On Wednesday, stocks negatively reversed afte the Federal Reserve released its Beige Book. The Fed survey said economic growth was “modest” which worried investors. The Beige Book which is published two weeks before a Fed meeting said, “Economic activity continued to improve since the last report across all 12 Federal Reserve Districts, although many Districts described the pace of growth as ‘modest.’” The bulls showed up and stocks soaring on Thursday as the euro bounced from a 4 year low. However, volume, an important indicator of institutional sponsorship, was reported lighter than Wednesday’s levels on both major exchanges which prevented the S&P 500 from scoring a follow-through day (FTD) and suggested large institutions were not aggressively buying stocks.

Overnight, stocks in Asia rose after a slew of healthy economic reports were released from China, Japan and Australia. The latest data showed accelerating economic growth which was a welcoming sign from that region. Chinese exports surged to a six year high which helped reaffirm the notion that the world’s fastest-growing major economy will continue to fuel the global recovery. Japan’s GDP rose at an annualized +5% rate in the first quarter and Australia’s nonfarm payrolls report rose for a third consecutive month. In the US, weekly jobless claims fell while the trade deficit widened to the highest level in a year as exports fell. All this, sent the US dollar lower and a host of dollar denominated assets higher (mainly stocks and commodities) as these markets work off their deeply oversold levels. Stocks ended higher on Friday as the major averages consolidated a very volatile week and a lackluster retail sales report.
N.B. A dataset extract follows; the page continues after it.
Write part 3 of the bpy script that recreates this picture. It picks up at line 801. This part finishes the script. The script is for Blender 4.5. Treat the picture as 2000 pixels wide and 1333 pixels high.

Market Action- In A Correction:

The benchmark S&P 500 Index marked Day 13 of its current rally attempt while narrowly avoiding undercutting its 5/25/10 low thus far but failed to score a proper FTD due to the light volume that accompanied Thursday’s strong move.  The Dow Jones Industrial Average marked Day 4 of its latest rally attempt while the Nasdaq composite marked day 2. It is well known that a market should not be considered “healthy” unless it trades above its rising 200-day moving average (DMA) line. The fact that all the major averages are below both their 50 & 200 DMA lines bodes poorly for the near term. That said, the bears will likely remain in control until the popular averages close above their important moving averages. Remember, we have seen these very strong light volume rallies in the past only to fail a few days later. Trade accordingly.